Go through the listing and copy every line word for word.

DATA EXTRACT:
=======

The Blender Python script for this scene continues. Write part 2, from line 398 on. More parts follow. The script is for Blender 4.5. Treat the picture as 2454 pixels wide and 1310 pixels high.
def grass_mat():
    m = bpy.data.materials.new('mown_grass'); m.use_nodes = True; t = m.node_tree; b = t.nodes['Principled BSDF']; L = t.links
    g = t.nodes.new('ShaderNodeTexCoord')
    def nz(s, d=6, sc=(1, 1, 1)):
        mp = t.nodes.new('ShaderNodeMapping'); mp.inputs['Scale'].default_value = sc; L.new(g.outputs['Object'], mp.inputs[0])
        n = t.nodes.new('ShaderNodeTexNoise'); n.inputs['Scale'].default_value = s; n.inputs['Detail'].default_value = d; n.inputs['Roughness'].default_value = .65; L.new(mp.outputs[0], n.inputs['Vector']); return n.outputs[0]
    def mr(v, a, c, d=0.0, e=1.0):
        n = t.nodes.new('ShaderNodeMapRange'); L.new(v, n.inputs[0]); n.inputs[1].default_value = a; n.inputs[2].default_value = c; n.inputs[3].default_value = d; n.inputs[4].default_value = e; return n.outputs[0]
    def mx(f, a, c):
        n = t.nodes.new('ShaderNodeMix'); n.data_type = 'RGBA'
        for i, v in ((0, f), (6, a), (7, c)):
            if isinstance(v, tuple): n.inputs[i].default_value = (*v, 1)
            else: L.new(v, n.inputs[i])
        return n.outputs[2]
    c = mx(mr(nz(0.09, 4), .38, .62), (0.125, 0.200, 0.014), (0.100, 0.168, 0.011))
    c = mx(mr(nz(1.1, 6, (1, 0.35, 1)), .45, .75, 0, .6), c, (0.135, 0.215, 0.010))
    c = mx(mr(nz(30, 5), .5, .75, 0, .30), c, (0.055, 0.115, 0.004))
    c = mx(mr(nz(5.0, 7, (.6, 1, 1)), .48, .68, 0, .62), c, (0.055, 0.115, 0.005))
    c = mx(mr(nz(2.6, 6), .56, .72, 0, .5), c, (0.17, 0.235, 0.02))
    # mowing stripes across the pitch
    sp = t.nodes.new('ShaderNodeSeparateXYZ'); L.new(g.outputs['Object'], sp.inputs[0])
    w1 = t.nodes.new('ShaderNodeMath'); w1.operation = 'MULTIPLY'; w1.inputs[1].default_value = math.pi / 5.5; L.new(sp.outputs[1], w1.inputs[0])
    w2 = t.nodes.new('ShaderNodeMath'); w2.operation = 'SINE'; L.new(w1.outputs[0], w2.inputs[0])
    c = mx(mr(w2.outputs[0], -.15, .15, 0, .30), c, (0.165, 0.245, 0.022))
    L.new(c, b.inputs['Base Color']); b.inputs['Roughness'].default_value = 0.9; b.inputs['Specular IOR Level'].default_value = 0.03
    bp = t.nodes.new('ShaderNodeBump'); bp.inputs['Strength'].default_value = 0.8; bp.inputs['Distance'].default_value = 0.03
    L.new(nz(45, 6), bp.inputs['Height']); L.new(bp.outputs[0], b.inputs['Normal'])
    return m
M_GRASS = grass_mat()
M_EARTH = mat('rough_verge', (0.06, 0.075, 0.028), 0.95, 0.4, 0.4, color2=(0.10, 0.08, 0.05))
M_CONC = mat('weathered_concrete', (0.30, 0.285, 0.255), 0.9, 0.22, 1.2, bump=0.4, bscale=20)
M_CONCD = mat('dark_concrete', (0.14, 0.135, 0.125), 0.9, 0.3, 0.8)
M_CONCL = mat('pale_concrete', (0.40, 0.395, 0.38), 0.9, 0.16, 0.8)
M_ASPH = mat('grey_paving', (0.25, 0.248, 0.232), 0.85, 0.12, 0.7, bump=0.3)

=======

TASK RESULT:
The Blender Python script for this scene continues. Write part 2, from line 398 on. More parts follow. The script is for Blender 4.5. Treat the picture as 2454 pixels wide and 1310 pixels high.
def grass_mat():
    m = bpy.data.materials.new('mown_grass'); m.use_nodes = True; t = m.node_tree; b = t.nodes['Principled BSDF']; L = t.links
    g = t.nodes.new('ShaderNodeTexCoord')
    def nz(s, d=6, sc=(1, 1, 1)):
        mp = t.nodes.new('ShaderNodeMapping'); mp.inputs['Scale'].default_value = sc; L.new(g.outputs['Object'], mp.inputs[0])
        n = t.nodes.new('ShaderNodeTexNoise'); n.inputs['Scale'].default_value = s; n.inputs['Detail'].default_value = d; n.inputs['Roughness'].default_value = .65; L.new(mp.outputs[0], n.inputs['Vector']); return n.outputs[0]
    def mr(v, a, c, d=0.0, e=1.0):
        n = t.nodes.new('ShaderNodeMapRange'); L.new(v, n.inputs[0]); n.inputs[1].default_value = a; n.inputs[2].default_value = c; n.inputs[3].default_value = d; n.inputs[4].default_value = e; return n.outputs[0]
    def mx(f, a, c):
        n = t.nodes.new('ShaderNodeMix'); n.data_type = 'RGBA'
        for i, v in ((0, f), (6, a), (7, c)):
            if isinstance(v, tuple): n.inputs[i].default_value = (*v, 1)
            else: L.new(v, n.inputs[i])
        return n.outputs[2]
    c = mx(mr(nz(0.09, 4), .38, .62), (0.125, 0.200, 0.014), (0.100, 0.168, 0.011))
    c = mx(mr(nz(1.1, 6, (1, 0.35, 1)), .45, .75, 0, .6), c, (0.135, 0.215, 0.010))
    c = mx(mr(nz(30, 5), .5, .75, 0, .30), c, (0.055, 0.115, 0.004))
    c = mx(mr(nz(5.0, 7, (.6, 1, 1)), .48, .68, 0, .62), c, (0.055, 0.115, 0.005))
    c = mx(mr(nz(2.6, 6), .56, .72, 0, .5), c, (0.17, 0.235, 0.02))
    # mowing stripes across the pitch
    sp = t.nodes.new('ShaderNodeSeparateXYZ'); L.new(g.outputs['Object'], sp.inputs[0])
    w1 = t.nodes.new('ShaderNodeMath'); w1.operation = 'MULTIPLY'; w1.inputs[1].default_value = math.pi / 5.5; L.new(sp.outputs[1], w1.inputs[0])
    w2 = t.nodes.new('ShaderNodeMath'); w2.operation = 'SINE'; L.new(w1.outputs[0], w2.inputs[0])
    c = mx(mr(w2.outputs[0], -.15, .15, 0, .30), c, (0.165, 0.245, 0.022))
    L.new(c, b.inputs['Base Color']); b.inputs['Roughness'].default_value = 0.9; b.inputs['Specular IOR Level'].default_value = 0.03
    bp = t.nodes.new('ShaderNodeBump'); bp.inputs['Strength'].default_value = 0.8; bp.inputs['Distance'].default_value = 0.03
    L.new(nz(45, 6), bp.inputs['Height']); L.new(bp.outputs[0], b.inputs['Normal'])
    return m
M_GRASS = grass_mat()
M_EARTH = mat('rough_verge', (0.06, 0.075, 0.028), 0.95, 0.4, 0.4, color2=(0.10, 0.08, 0.05))
M_CONC = mat('weathered_concrete', (0.30, 0.285, 0.255), 0.9, 0.22, 1.2, bump=0.4, bscale=20)
M_CONCD = mat('dark_concrete', (0.14, 0.135, 0.125), 0.9, 0.3, 0.8)
M_CONCL = mat('pale_concrete', (0.40, 0.395, 0.38), 0.9, 0.16, 0.8)
M_ASPH = mat('grey_paving', (0.25, 0.248, 0.232), 0.85, 0.12, 0.7, bump=0.3)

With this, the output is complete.